Genel olarak, Azerbaycan petrolünü Hazar Denizi’nden dünya pazarlarına taşımak için Dünya ekvatorunun 1/10 uzunluğunda petrol boru hatları inşa edilmiştir: Bakü-Novorossiysk (1330 kilometre), Bakü-Supsa (833 kilometre) ve Bakü-Tiflis-Ceyhan ana ihracat petrol boru hatları (1768 kilometre).
İstatistiklere bakarsak, 2020’nin başına kadar Azeri-Çırag-Güneşli bloğunun geliştirilmesine 36 milyar dolardan fazla yatırım yapıldığını görüyoruz ve blok 500 milyon ton petrol, 40 milyar metreküpten fazla bağlantılı gaz üreterek Azerbaycan hükümetine teslim etmiştir.

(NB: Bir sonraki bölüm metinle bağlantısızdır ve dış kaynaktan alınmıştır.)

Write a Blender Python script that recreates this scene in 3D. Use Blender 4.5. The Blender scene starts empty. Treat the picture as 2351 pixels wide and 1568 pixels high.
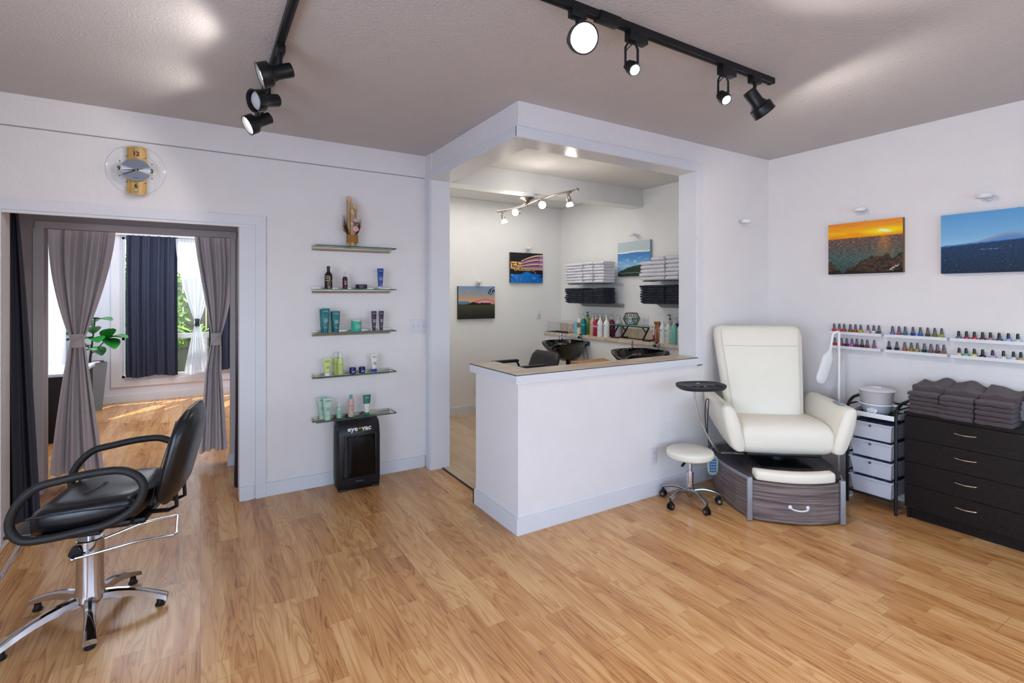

Şunu belirtelim ki, geçtiğimiz dönemde Azerbaycan sadece tedarikçi değil, aynı zamanda güvenilir bir tranzit ülke haline geldi.
Hazar Denizi’nin doğu kıyılarındaki ülkeler hidrokarbon kaynaklarını Azerbaycan’dan uluslararası pazarlara taşıyor. Ayrıca, Rusya şirketleri de Hazar sektöründen elde edilen petrolü Bakü-Tiflis-Ceyhan üzerinden uluslararası pazarlara taşımayı tercih ediyor.
Tabii ki Azerbaycan’ın uluslararası pazarlara katılımının artması ülkenin gücünü artırıyor” diye belirtti.